Conservation area status means any new buildings must preserve or improve the environment.

It will soon be the case that any area of Cambridge that includes reasonable amounts of Victorian and Edwardian houses will be designated as a Conservation area. The city councillors always claim that the residents are the people clamouring for this designation. Apparently one result of Conservation area status is that (already ridiculous) house prices increase, presumably because there are plenty of people who like the idea that nothing can change in their neighbourhood without their say so.

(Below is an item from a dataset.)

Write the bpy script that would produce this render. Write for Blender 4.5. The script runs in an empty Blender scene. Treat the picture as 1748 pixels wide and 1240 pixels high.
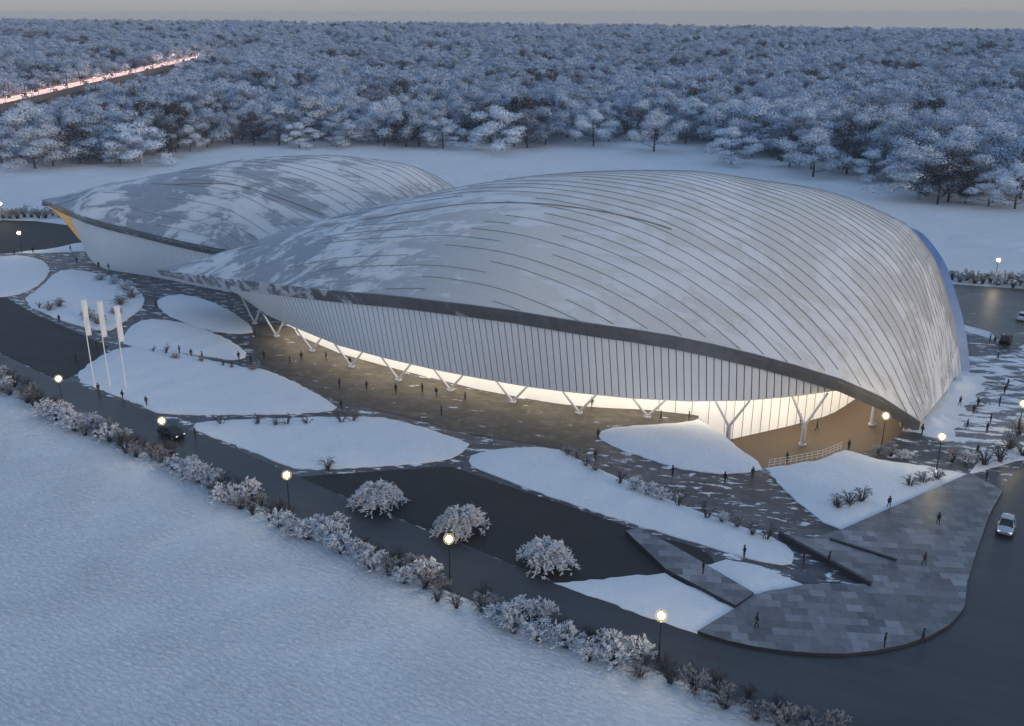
import bpy, bmesh, math, random
import numpy as np
from mathutils import Vector, Matrix
from mathutils.geometry import delaunay_2d_cdt
from mathutils.bvhtree import BVHTree

SC = bpy.context.scene
COL = SC.collection
R = math.radians
# ------------------------------------------------------------------ camera
F, CX, CY, H, PITCH = 1640.0, 874.0, 620.0, 60.0, R(20)
cam = bpy.data.cameras.new("camera")
cam_o = bpy.data.objects.new("camera", cam)
COL.objects.link(cam_o)
cam.sensor_width = 36
cam.lens = F / 1748 * 36
cam.clip_start = 0.5
cam.clip_end = 20000
cam_o.location = (0, 0, H)
cam_o.rotation_euler = (R(90) - PITCH, 0, 0)
SC.camera = cam_o
# ------------------------------------------------------------------ light
SC.view_settings.view_transform = 'Standard'
SC.view_settings.look = 'None'
SC.view_settings.gamma = 1
EXPO = 0.9
SC.view_settings.exposure = EXPO
LAMP = 2 ** -EXPO                      # lamps keep their look when the exposure is tuned
SUN_AZ, SUN_EL = R(128), R(9)          # azimuth clockwise from +Y (behind the camera, to the right)
world = bpy.data.worlds.new("World")
SC.world = world
world.use_nodes = True
wn, wl = world.node_tree.nodes, world.node_tree.links
sky = wn.new('ShaderNodeTexSky')
sky.sky_type = 'NISHITA'
sky.sun_disc = False
sky.sun_elevation = SUN_EL
sky.sun_rotation = SUN_AZ
sky.altitude = 100
sky.air_density = 1.0
sky.dust_density = 1.0
sky.ozone_density = 2.5
bg = wn['Background']
bg.inputs['Strength'].default_value = 0.12
# thin high cloud: a pale veil over the clear sky, whiter towards the horizon
wtc = wn.new('ShaderNodeTexCoord'); wsx = wn.new('ShaderNodeSeparateXYZ'); wl.new(wtc.outputs['Generated'], wsx.inputs[0])
wr = wn.new('ShaderNodeValToRGB'); we = wr.color_ramp.elements
we[0].position = 0.0; we[0].color = (1.55, 1.56, 1.62, 1)
we[1].position = 0.55; we[1].color = (1.22, 1.82, 2.85, 1)
wel = we.new(0.06); wel.color = (1.75, 2.15, 2.6, 1)
wl.new(wsx.outputs['Z'], wr.inputs[0])
wm = wn.new('ShaderNodeMix'); wm.data_type = 'RGBA'; wm.inputs[0].default_value = .9
wl.new(sky.outputs[0], wm.inputs[6]); wl.new(wr.outputs[0], wm.inputs[7])
wl.new(wm.outputs[2], bg.inputs['Color'])
sun = bpy.data.lights.new("sun", 'SUN')
sun.energy = 0.62
sun.angle = R(14)
sun.color = (1.0, 0.74, 0.46)
sun_o = bpy.data.objects.new("sun", sun)
COL.objects.link(sun_o)
sd = Vector((math.sin(SUN_AZ) * math.cos(SUN_EL), math.cos(SUN_AZ) * math.cos(SUN_EL), math.sin(SUN_EL)))
sun_o.rotation_euler = sd.to_track_quat('Z', 'Y').to_euler()
cy = SC.cycles
cy.use_denoising = True
cy.max_bounces = 6
cy.diffuse_bounces = 3
cy.glossy_bounces = 2
cy.transmission_bounces = 4
cy.volume_bounces = 0
cy.transparent_max_bounces = 8
cy.sample_clamp_indirect = 4

# ------------------------------------------------------------------ helpers
CP, SP = math.cos(PITCH), math.sin(PITCH)
def G(px, py, z=0.0):
    """point of the survey plan: where the sight line through a point of the 1748 x 1240 plate meets height z"""
    v = (py - CY) / F
    d = (H - z) / (SP + v * CP)
    return ((px - CX) / F * d, (CP - v * SP) * d)
def pix(x, y, z):
    w = H - z
    d = y * CP + w * SP
    return CX + F * x / d, CY + F * (w * CP - y * SP) / d
def rng(seed): return random.Random(seed)
def pchip(xk, yk, x):
    xk = np.array(xk, float); yk = np.array(yk, float); x = np.asarray(x, float)
    h = np.diff(xk); d = np.diff(yk) / h; m = np.zeros_like(yk)
    for i in range(1, len(xk) - 1):
        if d[i-1] * d[i] > 0:
            w1 = 2*h[i] + h[i-1]; w2 = h[i] + 2*h[i-1]; m[i] = (w1 + w2) / (w1/d[i-1] + w2/d[i])
    m[0] = d[0]; m[-1] = d[-1]
    x = np.clip(x, xk[0], xk[-1]); i = np.clip(np.searchsorted(xk, x) - 1, 0, len(h) - 1); t = (x - xk[i]) / h[i]
    return yk[i]*(1+2*t)*(1-t)**2 + h[i]*m[i]*t*(1-t)**2 + yk[i+1]*t*t*(3-2*t) + h[i]*m[i+1]*t*t*(t-1)
def solve_z(x, y, poly):
    xs = [p[0] for p in poly]; ys = [p[1] for p in poly]
    lo, hi = -6, 40
    for _ in range(40):
        m = (lo + hi) / 2; q = pix(x, y, m)
        if q[1] > np.interp(q[0], xs, ys): lo = m
        else: hi = m
    return lo

class MB:
    """collects faces of one mesh"""
    def __init__(s): s.v = []; s.f = []; s.m = []; s.uv = {}
    def vert(s, *p): s.v.append(tuple(p[0]) if len(p) == 1 else p); return len(s.v) - 1
    def face(s, idx, m=0): s.f.append(tuple(idx)); s.m.append(m)
    def poly(s, pts, m=0): s.face([s.vert(p) for p in pts], m)
    def box(s, c, d, rz=0.0, m=0):
        cs, sn = math.cos(rz), math.sin(rz); i0 = len(s.v)
        for dx in (-.5, .5):
            for dy in (-.5, .5):
                for dz in (-.5, .5):
                    a, b = dx*d[0], dy*d[1]
                    s.v.append((c[0] + a*cs - b*sn, c[1] + a*sn + b*cs, c[2] + dz*d[2]))
        for q in ((0,1,3,2),(4,6,7,5),(0,4,5,1),(2,3,7,6),(0,2,6,4),(1,5,7,3)): s.face([i0 + k for k in q], m)
    def tube(s, pts, rad, n=6, m=0, cap=True):
        pts = [Vector(p) for p in pts]
        if not hasattr(rad, '__len__'): rad = [rad] * len(pts)
        i0 = len(s.v); last = None
        for i, p in enumerate(pts):
            t = (pts[min(i+1, len(pts)-1)] - pts[max(i-1, 0)])
            t = t.normalized() if t.length > 1e-9 else Vector((0,0,1))
            a = last if last is not None else (Vector((1,0,0)) if abs(t.x) < .8 else Vector((0,1,0)))
            a = (a - t * a.dot(t)).normalized(); last = a; b = t.cross(a)
            for k in range(n):
                w = 2*math.pi*k/n
                s.v.append(tuple(p + (a*math.cos(w) + b*math.sin(w)) * rad[i]))
        for i in range(len(pts) - 1):
            for k in range(n):
                s.face((i0+i*n+k, i0+i*n+(k+1) % n, i0+(i+1)*n+(k+1) % n, i0+(i+1)*n+k), m)
        if cap:
            s.face([i0+k for k in range(n)][::-1], m); s.face([i0+(len(pts)-1)*n+k for k in range(n)], m)
    def lathe(s, prof, n=16, c=(0,0,0), m=0):
        i0 = len(s.v)
        for r, z in prof:
            for k in range(n):
                w = 2*math.pi*k/n
                s.v.append((c[0]+r*math.cos(w), c[1]+r*math.sin(w), c[2]+z))
        for i in range(len(prof) - 1):
            for k in range(n):
                s.face((i0+i*n+k, i0+i*n+(k+1) % n, i0+(i+1)*n+(k+1) % n, i0+(i+1)*n+k), m)
    def grid(s, P, m=0, flip=False):
        """P[i][j] points"""
        i0 = len(s.v); a = len(P); b = len(P[0])
        for row in P:
            for p in row: s.v.append(tuple(float(c) for c in p))
        for i in range(a-1):
            for j in range(b-1):
                q = (i0+i*b+j, i0+(i+1)*b+j, i0+(i+1)*b+j+1, i0+i*b+j+1)
                s.face(q[::-1] if flip else q, m)
    def mesh(s, name, mats, smooth=False):
        me = bpy.data.meshes.new(name)
        me.from_pydata(s.v, [], s.f)
        for mt in (mats if isinstance(mats, (list, tuple)) else [mats]): me.materials.append(mt)
        me.polygons.foreach_set('material_index', s.m)
        if smooth: me.polygons.foreach_set('use_smooth', [True] * len(s.f))
        me.update()
        return me
    def build(s, name, mats, parent=None, smooth=False, **kw):
        return put(name, s.mesh(name, mats, smooth), parent, **kw)
def tag(o, label=None, cat=None, group=None, kind=None):
    if label: o['label'] = label
    if cat: o['category'] = cat
    if group: o['group'] = group
    if kind: o['kind'] = kind
    return o
def put(name, data, parent=None, loc=None, rz=None, sc=None, **kw):
    o = bpy.data.objects.new(name, data); COL.objects.link(o)
    if parent: o.parent = parent
    if loc is not None: o.location = loc
    if rz is not None: o.rotation_euler = (0, 0, rz)
    if sc is not None: o.scale = (sc, sc, sc) if not hasattr(sc, '__len__') else sc
    return tag(o, **kw)
def copy_tree(o, parent=None):
    c = o.copy(); COL.objects.link(c); c.parent = parent
    for ch in list(o.children): copy_tree(ch, c)
    return c
def chaikin(P, n=2, closed=True):
    for _ in range(n):
        Q = []
        for i in range(len(P)):
            a, b = P[i], P[(i+1) % len(P)]
            Q += [(a[0]*.75+b[0]*.25, a[1]*.75+b[1]*.25), (a[0]*.25+b[0]*.75, a[1]*.25+b[1]*.75)]
        P = Q
    return P
def inside(P, X, Y):
    P = np.asarray(P); x0, y0 = P[:,0], P[:,1]; x1, y1 = np.roll(x0, -1), np.roll(y0, -1)
    X = np.asarray(X, float); Y = np.asarray(Y, float); c = np.zeros(X.shape, bool)
    for a, b, d, e in zip(x0, y0, x1, y1):
        if b == e: continue
        k = ((b > Y) != (e > Y)) & (X < (d-a)*(Y-b)/(e-b) + a); c ^= k
    return c
def edge_dist(P, X, Y):
    P = np.asarray(P); D = np.full(np.shape(X), 1e9)
    for i in range(len(P)):
        a, b = P[i], P[(i+1) % len(P)]; d = b - a; L = max(d @ d, 1e-9)
        t = np.clip(((X-a[0])*d[0] + (Y-a[1])*d[1]) / L, 0, 1)
        D = np.minimum(D, np.hypot(X-a[0]-t*d[0], Y-a[1]-t*d[1]))
    return D
def resample(P, step):
    Q = []
    for i in range(len(P)):
        a, b = np.array(P[i]), np.array(P[(i+1) % len(P)]); n = max(1, int(np.hypot(*(b-a)) / step))
        Q += [tuple(a + (b-a)*k/n) for k in range(n)]
    return Q
def fill(P, pts, holes=()):
    """triangulate polygon P with inner points and holes -> verts2d, tris"""
    V = [Vector(p) for p in P]; E = [(i, (i+1) % len(P)) for i in range(len(P))]
    for h in holes:
        k = len(V); V += [Vector(p) for p in h]; E += [(k+i, k+(i+1) % len(h)) for i in range(len(h))]
    V += [Vector(p) for p in pts]
    v, e, f, *_ = delaunay_2d_cdt(V, E, [], 0, 1e-5)
    v = np.array([tuple(q) for q in v]); f = np.array([t for t in f if len(t) == 3])
    c = v[f].mean(axis=1)
    ok = inside(P, c[:,0], c[:,1])
    for h in holes: ok &= ~inside(h, c[:,0], c[:,1])
    return v, f[ok]
def sheet(name, P, z, mat, holes=(), **kw):
    v, f = fill(P, [], holes)
    b = MB(); b.v = [(x, y, z) for x, y in v]
    for t in f: b.face(t)
    o = b.build(name, mat, **kw)
    fix_up(o); return o
def fix_up(o):
    bm = bmesh.new(); bm.from_mesh(o.data)
    for f in bm.faces:
        if f.normal.z < 0: f.normal_flip()
    bm.to_mesh(o.data); bm.free()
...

That is, until they decide that they themselves want to change something in their house, in which case they discover that allowing middle class busy bodies with little or no aesthetic taste to be able to determine what is and is not allowed is not a good idea.

The city council has a lengthy document (over 50 pages) about the proposed change. That document in itself probably cost a small fortune to produce, at the taxpayers' expense. The maps at the end are the most interesting aspect. You can see the snobbery writ large. For example, the conservation area on Garden Walk ends just where the 1930s housing starts. And the perfectly respectable Peter Maitland Court at the corner of Garden Walk and Victoria Road is deemed to be a building which "detracts", presumably because it is only twenty years old, and indeed the same negative opinion seems to be expressed about any significant post-war building.

Histon Road is a bit of a dump and yet the city wants to make the southern bit up to the cemetery part of the conservation area. But then they claim the view up the road "detracts", so evidently there is not much there that is really worth preserving at all cost. Many of the roads in the proposed conservation area are not much better.

Cambridge is allegedly a town with highly educated people. And yet ironically it is these highly educated, some would say overly educated, people who cannot seem to cope with change, and who therefore insist that everything in town be frozen in aspic. Cambridge could do with more people who have visions for the future and fewer people who have romanticised visions of the past.